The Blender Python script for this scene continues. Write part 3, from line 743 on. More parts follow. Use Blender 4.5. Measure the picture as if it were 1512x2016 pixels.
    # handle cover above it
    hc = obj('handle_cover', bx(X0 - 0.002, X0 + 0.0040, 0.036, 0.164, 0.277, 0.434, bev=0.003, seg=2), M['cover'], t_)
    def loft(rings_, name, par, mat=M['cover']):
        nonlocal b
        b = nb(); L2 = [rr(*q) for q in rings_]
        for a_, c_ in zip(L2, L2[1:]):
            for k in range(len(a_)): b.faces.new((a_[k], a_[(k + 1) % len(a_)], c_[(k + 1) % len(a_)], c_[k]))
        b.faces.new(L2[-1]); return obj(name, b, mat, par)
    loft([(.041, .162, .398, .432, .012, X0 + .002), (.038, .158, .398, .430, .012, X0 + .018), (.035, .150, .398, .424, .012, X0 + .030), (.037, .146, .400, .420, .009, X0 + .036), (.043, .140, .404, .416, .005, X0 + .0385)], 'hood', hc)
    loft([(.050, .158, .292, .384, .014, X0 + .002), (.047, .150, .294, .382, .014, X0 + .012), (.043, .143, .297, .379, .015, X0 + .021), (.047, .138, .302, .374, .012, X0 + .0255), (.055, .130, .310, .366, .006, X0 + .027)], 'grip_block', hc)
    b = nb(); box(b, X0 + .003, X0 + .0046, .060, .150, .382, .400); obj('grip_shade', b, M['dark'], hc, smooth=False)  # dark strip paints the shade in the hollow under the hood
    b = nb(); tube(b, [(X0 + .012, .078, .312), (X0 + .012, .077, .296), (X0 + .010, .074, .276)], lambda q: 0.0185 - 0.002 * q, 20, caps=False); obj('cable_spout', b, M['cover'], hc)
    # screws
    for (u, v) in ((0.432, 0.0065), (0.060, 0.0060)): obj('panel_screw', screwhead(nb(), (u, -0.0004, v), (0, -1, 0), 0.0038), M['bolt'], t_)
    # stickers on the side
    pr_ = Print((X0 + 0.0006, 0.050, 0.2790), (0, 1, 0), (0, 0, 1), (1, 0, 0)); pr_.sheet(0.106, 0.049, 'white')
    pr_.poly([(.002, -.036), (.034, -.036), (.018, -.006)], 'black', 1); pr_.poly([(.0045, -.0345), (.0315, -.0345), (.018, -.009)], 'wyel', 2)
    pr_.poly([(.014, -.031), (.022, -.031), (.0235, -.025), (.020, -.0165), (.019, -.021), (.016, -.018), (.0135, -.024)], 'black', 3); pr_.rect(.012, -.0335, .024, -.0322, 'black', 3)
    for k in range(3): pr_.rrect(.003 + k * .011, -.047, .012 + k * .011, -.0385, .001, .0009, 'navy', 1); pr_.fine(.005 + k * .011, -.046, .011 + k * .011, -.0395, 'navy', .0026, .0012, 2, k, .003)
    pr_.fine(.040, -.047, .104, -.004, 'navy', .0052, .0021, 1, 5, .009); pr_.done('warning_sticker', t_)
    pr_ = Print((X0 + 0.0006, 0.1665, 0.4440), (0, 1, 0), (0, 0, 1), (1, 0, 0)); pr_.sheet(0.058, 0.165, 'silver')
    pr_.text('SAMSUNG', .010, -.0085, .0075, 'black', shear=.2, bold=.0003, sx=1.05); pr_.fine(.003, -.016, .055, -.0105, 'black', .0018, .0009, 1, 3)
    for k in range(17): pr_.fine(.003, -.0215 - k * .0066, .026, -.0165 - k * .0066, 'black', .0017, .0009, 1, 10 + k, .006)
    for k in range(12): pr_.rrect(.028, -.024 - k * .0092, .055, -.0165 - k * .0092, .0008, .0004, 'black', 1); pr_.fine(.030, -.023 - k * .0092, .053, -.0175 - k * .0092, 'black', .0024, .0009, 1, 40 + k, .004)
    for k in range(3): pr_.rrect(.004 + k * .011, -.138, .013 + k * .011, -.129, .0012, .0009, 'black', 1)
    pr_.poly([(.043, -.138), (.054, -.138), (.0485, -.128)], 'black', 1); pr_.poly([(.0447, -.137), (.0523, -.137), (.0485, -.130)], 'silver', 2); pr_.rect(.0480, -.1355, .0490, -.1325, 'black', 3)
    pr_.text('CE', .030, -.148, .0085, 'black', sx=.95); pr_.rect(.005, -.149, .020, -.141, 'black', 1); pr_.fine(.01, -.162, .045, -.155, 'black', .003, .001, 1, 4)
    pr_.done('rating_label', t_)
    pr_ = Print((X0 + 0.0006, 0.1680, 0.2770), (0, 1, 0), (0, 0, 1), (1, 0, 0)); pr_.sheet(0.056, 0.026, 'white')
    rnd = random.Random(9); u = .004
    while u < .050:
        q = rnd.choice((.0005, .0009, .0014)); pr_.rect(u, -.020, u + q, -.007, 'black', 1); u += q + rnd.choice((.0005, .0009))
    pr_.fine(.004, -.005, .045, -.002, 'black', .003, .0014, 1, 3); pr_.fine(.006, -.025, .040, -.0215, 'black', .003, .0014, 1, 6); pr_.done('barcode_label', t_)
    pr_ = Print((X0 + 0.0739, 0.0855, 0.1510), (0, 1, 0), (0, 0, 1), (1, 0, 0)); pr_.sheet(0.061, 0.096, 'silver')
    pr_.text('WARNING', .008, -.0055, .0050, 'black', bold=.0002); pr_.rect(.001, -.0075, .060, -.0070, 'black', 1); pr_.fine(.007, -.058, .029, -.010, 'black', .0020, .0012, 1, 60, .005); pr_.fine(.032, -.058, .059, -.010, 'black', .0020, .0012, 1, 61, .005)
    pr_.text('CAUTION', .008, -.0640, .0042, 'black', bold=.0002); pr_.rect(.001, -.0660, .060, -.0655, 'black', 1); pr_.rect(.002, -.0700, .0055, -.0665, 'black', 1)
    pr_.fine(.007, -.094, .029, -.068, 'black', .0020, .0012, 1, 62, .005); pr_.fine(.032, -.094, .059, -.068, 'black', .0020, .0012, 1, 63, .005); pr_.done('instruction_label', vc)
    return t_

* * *

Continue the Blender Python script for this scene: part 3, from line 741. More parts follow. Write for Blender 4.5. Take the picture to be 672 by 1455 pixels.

• [DIRECTIONS FOR THIS TASK] Tally up the lines in the records containing the word "Python", then give the count and nothing else.

• [SOLUTION TO THE PROBLEM] 2